メーカーから店舗に販売員を派遣することは業界慣習で、販売員の代用として販売コストと捉えられていたので、逆転の発想ですね。

富士通ゼネラルの販売員が、魅力、機能、開発の裏橋、故障の原因になる使い方など、カタログでは伝えられないことを、丁寧に販売していきました。

やがて、購入後の方々の口コミが生じてシェアが上がりました。泥臭い施策を繰り返して地盤を固めてから、テレビCMとイメージタレントの起用などブランディングによってシェアの拡大中。

富士通ゼネラルのエアコンブランド名はノクリア。airconnの綴りを反対から読んだことが語源であり、エアコンの常識をひっくり返すというメッセージが込められているそうです。

エアコンの値段で迷わないモノサシを使う

エアコンを選ぼうとすると、このモデルは省エネ効率が高くて節電になり、空気清浄機が強化していたり、お掃除ロボット。値段がいくらかわからなくなります。そんなときは、Kwの単価で比較するとすっきりします。

kwの単価で比べよう

  • A:5.6Kwで10万円のエアコン => 10万円 ÷ 5.6Kw = 17857円
  • B:4.0kwで20万円のエアコン =>  9万円 ÷ 4.0kw = 22500円

Bの4.0kwのエアコンが9万円でお買い得なように見えますが、kwの単価で比較するとA:5.6kwのエアコンがお買い得になります。

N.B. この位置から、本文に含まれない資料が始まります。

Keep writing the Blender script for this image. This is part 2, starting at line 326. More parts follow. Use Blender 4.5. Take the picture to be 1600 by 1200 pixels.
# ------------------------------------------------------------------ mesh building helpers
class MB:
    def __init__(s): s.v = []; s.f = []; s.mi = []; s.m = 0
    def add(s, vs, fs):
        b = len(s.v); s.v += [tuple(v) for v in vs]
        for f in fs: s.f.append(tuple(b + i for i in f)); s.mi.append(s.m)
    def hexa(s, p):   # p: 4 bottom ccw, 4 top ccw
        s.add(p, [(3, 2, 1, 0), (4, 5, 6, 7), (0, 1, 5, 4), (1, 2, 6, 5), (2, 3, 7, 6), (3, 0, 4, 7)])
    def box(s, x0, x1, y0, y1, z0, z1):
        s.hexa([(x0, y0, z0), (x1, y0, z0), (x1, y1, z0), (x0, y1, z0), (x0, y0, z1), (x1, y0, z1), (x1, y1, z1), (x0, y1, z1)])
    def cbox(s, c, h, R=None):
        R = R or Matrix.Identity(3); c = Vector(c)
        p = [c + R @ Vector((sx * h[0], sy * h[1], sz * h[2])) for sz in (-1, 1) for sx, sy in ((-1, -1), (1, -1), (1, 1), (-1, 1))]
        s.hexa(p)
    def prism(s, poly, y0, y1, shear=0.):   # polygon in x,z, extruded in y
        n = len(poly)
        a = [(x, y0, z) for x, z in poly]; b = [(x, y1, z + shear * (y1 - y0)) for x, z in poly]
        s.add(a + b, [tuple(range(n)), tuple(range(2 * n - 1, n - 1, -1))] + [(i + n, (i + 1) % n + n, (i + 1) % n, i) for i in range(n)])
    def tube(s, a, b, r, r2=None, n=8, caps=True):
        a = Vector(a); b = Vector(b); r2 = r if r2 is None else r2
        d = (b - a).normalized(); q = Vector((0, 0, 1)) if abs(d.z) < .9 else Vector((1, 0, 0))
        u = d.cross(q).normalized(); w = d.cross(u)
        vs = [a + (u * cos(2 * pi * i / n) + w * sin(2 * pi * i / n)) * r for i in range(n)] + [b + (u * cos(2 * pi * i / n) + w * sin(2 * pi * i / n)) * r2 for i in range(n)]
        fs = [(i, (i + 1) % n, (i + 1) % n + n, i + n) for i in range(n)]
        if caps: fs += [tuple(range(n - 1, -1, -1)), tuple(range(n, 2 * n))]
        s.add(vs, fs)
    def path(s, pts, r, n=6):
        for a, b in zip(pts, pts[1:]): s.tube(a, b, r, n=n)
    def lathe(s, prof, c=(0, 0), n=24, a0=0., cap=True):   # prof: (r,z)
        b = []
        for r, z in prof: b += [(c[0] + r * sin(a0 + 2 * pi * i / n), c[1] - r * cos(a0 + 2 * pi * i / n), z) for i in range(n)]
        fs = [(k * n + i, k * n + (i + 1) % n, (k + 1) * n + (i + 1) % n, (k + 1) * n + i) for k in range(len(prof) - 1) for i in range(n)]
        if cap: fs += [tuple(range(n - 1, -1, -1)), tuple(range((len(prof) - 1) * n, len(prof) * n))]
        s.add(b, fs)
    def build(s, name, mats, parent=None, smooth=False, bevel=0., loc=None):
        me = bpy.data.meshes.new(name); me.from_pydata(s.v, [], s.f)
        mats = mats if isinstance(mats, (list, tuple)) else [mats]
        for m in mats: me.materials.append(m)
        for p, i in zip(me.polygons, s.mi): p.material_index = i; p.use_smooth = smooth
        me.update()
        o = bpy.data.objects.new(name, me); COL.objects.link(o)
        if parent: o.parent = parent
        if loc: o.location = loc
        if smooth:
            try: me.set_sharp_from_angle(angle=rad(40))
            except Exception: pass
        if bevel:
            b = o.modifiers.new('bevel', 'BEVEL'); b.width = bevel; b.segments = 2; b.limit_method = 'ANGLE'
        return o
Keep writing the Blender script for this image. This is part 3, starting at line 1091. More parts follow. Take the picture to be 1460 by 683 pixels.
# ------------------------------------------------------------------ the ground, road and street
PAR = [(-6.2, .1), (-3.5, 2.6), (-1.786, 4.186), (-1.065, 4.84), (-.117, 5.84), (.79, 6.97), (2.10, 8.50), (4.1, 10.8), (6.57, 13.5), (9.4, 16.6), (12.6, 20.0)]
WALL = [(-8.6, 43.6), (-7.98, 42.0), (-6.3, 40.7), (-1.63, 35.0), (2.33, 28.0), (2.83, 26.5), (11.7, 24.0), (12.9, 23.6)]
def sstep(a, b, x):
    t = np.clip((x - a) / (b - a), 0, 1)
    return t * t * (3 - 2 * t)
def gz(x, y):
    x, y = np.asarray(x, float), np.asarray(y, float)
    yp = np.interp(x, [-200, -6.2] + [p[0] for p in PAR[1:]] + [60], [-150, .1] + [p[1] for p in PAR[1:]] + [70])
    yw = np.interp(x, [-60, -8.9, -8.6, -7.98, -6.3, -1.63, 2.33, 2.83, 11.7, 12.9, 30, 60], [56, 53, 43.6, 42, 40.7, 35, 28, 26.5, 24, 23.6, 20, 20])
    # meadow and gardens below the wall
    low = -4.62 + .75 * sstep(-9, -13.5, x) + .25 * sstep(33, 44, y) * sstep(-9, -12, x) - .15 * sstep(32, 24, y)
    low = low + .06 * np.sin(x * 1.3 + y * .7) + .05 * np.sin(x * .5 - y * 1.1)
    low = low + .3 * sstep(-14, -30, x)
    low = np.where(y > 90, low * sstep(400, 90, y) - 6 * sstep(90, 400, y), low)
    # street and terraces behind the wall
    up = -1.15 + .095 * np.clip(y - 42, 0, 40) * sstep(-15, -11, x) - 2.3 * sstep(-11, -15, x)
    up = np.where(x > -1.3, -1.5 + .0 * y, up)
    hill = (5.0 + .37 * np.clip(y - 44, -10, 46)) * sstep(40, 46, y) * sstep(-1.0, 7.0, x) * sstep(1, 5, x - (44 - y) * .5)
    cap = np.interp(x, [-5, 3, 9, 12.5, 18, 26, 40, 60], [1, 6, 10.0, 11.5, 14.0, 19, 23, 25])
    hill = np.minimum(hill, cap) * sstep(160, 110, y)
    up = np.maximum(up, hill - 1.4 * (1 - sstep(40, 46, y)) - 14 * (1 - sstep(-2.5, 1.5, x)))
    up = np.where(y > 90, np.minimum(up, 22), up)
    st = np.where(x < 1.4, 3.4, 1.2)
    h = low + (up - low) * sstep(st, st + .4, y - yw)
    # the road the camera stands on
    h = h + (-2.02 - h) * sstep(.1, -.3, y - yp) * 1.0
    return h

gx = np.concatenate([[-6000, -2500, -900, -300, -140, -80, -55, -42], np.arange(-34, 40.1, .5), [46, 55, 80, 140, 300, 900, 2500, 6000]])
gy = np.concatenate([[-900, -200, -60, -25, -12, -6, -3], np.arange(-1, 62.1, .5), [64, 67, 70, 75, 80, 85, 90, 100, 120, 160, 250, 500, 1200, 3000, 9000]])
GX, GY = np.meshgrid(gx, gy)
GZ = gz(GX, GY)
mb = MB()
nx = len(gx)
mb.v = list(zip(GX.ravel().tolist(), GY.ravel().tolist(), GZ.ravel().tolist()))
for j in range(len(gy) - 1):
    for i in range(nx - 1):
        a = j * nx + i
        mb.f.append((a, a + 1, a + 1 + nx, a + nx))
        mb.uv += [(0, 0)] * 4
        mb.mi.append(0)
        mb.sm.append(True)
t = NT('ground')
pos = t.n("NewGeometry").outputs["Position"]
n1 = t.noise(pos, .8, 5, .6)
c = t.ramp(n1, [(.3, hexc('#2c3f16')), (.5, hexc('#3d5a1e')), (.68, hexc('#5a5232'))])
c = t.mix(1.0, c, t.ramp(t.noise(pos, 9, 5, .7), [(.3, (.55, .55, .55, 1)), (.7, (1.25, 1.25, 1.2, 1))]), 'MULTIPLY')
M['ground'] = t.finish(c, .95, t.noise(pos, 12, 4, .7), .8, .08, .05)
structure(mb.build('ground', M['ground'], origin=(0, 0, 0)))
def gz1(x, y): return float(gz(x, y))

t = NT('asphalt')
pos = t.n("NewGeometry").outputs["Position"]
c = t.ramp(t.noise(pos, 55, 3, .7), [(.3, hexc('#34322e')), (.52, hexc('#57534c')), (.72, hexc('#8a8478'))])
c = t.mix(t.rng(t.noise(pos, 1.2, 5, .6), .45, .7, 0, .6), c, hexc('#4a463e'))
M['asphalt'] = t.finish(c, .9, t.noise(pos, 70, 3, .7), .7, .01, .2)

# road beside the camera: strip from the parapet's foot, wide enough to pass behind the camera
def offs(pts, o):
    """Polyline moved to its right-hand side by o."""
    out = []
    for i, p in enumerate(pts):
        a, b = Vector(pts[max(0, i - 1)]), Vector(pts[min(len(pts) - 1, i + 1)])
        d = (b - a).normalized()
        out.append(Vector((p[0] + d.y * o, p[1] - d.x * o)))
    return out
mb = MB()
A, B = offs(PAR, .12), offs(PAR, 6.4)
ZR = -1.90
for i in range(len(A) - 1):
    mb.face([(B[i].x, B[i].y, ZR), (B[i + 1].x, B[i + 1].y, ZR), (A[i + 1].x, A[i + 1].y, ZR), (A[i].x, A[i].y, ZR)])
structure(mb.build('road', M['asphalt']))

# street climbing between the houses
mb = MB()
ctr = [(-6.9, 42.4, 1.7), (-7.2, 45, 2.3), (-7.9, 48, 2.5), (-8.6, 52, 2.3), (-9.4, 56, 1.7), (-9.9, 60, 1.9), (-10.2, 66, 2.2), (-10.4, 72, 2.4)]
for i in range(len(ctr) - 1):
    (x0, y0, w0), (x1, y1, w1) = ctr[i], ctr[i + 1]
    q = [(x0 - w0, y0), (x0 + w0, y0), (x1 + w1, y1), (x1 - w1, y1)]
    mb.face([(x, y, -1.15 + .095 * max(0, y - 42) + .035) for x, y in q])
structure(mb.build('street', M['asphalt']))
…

このようにして比べていくと、どのグレードの中で納得ができる値付けをされているのか相場がわかるようになります。

同じグレードのサイズ違いの中で、kw単価の凸凹を見つけよう

同じメーカーの同じグレードで、kwの単価を算出して比較すると横並びになりそうですよね。ですが、あるサイズとあるサイズを境界線にして単価に谷ができます。

エアコンの生産は共通の筐体と冷媒封入量を同じにして効率を上げます。同じ筐体を使って、サイズの違いによる能力差は制御プログラムだけを変更することがあります。

勘が良い人はわかりますね、製造原価はほぼ同じになります。

競争が激しい商品のため、他メーカーの値付けに対抗するために値付けの幅があります。サイズアップのエアコンの値段を他社と横並びにします。

ベースモデルの値段を高めに設定してサイズアップの値段を下げて、サイズアップの機種で他社を出し抜くとか、サイズアップの値段でしっかりと利益を確保して、ベースモデルの値段を攻め込むとか、いろいろな販売戦略があります。

戦略の多様性がエアコン販売の面白いところだと思います。

kwの単価で比較するというモノサシを取り込むことで売り手の販売戦略が見えるようになります。そうすることで、納得した値段でエアコンを買うことができるようにになりますね。